(Entries with scene source code)
START
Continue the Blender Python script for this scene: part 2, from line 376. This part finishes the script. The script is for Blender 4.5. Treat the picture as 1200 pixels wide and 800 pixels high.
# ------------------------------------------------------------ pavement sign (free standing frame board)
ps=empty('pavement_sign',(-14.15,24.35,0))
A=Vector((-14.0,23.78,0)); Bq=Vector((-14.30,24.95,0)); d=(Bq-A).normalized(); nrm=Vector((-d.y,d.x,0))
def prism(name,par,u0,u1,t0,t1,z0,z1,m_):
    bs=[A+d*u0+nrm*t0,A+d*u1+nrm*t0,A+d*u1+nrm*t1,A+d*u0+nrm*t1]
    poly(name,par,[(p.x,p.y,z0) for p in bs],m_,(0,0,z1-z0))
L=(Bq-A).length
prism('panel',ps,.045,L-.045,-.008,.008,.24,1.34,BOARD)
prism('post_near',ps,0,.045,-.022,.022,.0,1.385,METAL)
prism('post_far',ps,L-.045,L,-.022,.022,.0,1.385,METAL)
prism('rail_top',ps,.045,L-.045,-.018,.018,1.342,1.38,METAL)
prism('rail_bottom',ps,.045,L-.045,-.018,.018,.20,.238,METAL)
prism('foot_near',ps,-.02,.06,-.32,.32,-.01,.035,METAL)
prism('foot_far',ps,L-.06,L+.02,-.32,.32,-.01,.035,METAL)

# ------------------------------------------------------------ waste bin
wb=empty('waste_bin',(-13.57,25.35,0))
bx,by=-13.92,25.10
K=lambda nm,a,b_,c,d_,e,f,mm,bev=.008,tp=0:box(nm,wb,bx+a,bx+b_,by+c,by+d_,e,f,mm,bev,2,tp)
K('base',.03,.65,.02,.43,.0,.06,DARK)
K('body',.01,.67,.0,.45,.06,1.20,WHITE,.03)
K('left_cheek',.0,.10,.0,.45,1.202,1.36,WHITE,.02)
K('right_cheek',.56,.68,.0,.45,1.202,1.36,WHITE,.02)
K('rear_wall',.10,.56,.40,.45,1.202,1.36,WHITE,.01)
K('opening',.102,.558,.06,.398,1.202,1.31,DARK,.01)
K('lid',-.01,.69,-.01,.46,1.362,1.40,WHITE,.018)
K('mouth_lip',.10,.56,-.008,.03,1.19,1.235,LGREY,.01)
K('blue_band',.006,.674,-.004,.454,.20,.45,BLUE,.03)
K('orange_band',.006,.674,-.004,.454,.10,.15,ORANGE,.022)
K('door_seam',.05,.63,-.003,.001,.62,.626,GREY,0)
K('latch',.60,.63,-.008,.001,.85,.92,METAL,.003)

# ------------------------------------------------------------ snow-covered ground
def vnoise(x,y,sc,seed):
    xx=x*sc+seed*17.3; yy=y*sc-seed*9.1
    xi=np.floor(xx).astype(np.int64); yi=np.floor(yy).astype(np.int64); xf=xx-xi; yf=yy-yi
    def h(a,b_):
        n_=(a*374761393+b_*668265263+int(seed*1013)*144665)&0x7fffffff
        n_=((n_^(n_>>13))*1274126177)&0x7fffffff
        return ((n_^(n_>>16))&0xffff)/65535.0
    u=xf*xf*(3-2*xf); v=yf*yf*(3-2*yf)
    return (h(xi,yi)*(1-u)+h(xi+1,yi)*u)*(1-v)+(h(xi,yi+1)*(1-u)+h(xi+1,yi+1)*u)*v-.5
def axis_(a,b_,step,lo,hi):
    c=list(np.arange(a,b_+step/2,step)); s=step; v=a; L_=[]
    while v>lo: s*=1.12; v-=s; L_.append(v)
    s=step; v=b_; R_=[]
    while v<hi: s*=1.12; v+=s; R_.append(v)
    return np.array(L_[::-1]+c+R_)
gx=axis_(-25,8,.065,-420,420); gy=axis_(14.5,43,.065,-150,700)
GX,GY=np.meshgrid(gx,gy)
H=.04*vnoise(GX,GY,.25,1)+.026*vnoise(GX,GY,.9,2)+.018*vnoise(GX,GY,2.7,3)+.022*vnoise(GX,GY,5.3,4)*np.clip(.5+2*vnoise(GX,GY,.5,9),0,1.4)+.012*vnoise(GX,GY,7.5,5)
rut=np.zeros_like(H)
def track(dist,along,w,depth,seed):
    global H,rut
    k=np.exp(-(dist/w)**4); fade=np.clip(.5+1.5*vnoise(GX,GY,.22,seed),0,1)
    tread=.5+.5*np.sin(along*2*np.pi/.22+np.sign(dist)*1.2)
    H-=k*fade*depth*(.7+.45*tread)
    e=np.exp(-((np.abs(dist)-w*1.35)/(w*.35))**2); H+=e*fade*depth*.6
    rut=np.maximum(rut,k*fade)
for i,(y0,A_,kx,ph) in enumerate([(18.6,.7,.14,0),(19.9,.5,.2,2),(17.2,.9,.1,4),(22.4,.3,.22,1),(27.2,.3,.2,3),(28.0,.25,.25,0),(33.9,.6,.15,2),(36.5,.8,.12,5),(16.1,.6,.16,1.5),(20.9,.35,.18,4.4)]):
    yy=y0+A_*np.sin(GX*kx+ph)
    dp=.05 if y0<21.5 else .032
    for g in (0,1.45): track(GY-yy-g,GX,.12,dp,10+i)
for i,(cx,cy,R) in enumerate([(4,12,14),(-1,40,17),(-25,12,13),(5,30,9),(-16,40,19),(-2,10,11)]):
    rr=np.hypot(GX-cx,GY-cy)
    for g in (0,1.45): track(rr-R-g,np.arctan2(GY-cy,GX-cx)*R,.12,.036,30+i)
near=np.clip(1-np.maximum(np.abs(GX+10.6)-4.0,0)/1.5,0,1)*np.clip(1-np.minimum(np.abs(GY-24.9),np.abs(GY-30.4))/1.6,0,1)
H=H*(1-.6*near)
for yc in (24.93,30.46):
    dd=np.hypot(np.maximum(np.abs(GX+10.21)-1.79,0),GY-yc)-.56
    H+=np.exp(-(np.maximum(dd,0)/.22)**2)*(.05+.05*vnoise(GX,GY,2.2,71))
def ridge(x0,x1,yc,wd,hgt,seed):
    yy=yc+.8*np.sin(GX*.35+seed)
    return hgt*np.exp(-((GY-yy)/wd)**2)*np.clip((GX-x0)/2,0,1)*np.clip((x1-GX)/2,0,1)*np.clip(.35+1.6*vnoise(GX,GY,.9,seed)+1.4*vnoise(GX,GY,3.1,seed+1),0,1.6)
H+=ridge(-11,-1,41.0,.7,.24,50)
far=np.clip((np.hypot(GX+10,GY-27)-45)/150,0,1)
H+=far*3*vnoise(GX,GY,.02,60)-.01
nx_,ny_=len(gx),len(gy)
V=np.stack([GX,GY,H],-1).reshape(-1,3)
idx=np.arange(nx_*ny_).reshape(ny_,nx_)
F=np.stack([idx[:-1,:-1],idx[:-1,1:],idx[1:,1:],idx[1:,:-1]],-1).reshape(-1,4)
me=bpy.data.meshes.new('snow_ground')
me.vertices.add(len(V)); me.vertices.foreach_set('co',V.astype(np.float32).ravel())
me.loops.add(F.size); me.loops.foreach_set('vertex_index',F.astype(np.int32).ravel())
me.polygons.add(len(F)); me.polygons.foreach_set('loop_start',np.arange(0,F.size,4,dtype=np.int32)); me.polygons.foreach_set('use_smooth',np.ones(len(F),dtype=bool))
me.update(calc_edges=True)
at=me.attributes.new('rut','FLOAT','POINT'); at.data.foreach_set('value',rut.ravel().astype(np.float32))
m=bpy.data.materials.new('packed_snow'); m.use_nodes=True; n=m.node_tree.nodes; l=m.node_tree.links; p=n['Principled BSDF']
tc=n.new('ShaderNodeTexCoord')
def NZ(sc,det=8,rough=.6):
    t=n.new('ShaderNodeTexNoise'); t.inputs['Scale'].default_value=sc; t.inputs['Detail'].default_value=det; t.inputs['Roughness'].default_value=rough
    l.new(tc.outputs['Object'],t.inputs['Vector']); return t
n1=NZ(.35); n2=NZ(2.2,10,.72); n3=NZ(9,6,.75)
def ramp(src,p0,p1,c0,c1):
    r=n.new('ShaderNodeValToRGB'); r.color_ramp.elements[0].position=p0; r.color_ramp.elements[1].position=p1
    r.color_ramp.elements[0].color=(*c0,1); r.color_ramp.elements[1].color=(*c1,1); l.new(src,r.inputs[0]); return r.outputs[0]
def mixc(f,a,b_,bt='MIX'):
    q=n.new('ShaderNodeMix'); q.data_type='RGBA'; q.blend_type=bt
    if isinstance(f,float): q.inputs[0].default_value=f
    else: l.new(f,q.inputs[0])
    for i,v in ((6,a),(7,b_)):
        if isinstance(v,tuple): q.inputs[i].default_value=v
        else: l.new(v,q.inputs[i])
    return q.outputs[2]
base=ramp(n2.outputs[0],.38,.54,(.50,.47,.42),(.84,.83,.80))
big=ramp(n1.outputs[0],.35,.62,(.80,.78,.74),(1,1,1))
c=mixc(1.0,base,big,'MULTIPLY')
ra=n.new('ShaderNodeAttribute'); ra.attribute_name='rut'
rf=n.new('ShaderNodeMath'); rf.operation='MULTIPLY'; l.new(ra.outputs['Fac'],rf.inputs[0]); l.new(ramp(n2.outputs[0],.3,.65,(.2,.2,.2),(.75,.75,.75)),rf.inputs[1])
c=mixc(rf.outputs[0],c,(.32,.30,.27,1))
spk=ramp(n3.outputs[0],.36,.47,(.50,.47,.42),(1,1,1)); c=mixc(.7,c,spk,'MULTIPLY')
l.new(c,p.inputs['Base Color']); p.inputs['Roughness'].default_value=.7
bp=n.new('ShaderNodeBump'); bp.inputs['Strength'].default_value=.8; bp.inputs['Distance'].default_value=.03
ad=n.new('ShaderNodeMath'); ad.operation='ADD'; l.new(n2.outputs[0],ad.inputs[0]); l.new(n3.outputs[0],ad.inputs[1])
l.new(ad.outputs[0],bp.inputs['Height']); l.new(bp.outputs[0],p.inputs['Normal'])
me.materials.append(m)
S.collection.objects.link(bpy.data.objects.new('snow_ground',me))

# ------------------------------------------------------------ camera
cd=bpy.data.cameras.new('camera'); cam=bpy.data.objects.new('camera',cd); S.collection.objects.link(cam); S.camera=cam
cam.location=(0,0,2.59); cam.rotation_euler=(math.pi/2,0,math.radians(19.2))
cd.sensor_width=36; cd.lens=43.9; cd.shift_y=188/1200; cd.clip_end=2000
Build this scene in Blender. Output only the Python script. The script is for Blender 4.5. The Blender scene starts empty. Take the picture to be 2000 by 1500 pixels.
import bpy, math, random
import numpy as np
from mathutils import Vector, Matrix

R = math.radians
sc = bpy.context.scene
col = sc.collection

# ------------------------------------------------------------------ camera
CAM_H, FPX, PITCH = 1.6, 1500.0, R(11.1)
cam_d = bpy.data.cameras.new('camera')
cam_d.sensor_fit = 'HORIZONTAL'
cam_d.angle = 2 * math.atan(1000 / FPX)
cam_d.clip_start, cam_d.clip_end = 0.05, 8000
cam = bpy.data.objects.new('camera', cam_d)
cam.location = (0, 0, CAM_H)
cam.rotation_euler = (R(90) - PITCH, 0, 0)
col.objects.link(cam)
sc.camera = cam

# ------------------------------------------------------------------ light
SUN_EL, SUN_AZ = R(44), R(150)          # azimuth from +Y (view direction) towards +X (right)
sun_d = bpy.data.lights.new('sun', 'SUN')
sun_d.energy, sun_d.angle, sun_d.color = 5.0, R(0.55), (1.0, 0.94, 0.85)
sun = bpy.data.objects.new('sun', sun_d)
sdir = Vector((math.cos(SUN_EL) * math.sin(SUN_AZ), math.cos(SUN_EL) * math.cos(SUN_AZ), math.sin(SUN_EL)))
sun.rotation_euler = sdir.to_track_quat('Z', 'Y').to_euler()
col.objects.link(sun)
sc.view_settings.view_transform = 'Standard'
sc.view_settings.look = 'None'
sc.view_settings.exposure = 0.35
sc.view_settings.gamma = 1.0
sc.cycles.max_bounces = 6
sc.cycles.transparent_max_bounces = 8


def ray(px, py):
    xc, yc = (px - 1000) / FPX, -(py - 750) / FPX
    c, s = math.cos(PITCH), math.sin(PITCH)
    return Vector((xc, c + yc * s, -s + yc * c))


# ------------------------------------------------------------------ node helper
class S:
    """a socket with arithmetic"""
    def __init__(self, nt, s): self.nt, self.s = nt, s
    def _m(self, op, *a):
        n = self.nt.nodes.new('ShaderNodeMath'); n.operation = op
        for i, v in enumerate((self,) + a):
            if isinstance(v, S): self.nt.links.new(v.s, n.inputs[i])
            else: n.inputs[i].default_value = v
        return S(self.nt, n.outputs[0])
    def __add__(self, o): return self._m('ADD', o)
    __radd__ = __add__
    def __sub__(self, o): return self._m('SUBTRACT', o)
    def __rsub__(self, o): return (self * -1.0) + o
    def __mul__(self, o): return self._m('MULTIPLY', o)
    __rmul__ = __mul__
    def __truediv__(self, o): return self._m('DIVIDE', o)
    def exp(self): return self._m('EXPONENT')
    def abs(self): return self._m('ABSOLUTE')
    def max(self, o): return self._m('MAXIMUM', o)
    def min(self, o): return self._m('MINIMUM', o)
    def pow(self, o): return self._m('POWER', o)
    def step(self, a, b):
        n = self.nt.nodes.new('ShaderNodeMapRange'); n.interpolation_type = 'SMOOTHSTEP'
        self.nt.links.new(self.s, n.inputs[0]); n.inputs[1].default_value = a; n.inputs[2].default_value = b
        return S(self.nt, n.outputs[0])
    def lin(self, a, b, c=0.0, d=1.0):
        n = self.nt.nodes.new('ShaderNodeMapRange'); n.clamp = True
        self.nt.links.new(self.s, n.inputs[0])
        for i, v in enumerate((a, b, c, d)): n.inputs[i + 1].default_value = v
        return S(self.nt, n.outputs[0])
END
◆ **Requirements**:
Print the listing above from its first line through the line with "prism('foot_far',ps,L-.06,L+.02,-.32,.32,-.01,.035,METAL)", and stop there.

◆ **Output below**:
Continue the Blender Python script for this scene: part 2, from line 376. This part finishes the script. The script is for Blender 4.5. Treat the picture as 1200 pixels wide and 800 pixels high.
# ------------------------------------------------------------ pavement sign (free standing frame board)
ps=empty('pavement_sign',(-14.15,24.35,0))
A=Vector((-14.0,23.78,0)); Bq=Vector((-14.30,24.95,0)); d=(Bq-A).normalized(); nrm=Vector((-d.y,d.x,0))
def prism(name,par,u0,u1,t0,t1,z0,z1,m_):
    bs=[A+d*u0+nrm*t0,A+d*u1+nrm*t0,A+d*u1+nrm*t1,A+d*u0+nrm*t1]
    poly(name,par,[(p.x,p.y,z0) for p in bs],m_,(0,0,z1-z0))
L=(Bq-A).length
prism('panel',ps,.045,L-.045,-.008,.008,.24,1.34,BOARD)
prism('post_near',ps,0,.045,-.022,.022,.0,1.385,METAL)
prism('post_far',ps,L-.045,L,-.022,.022,.0,1.385,METAL)
prism('rail_top',ps,.045,L-.045,-.018,.018,1.342,1.38,METAL)
prism('rail_bottom',ps,.045,L-.045,-.018,.018,.20,.238,METAL)
prism('foot_near',ps,-.02,.06,-.32,.32,-.01,.035,METAL)
prism('foot_far',ps,L-.06,L+.02,-.32,.32,-.01,.035,METAL)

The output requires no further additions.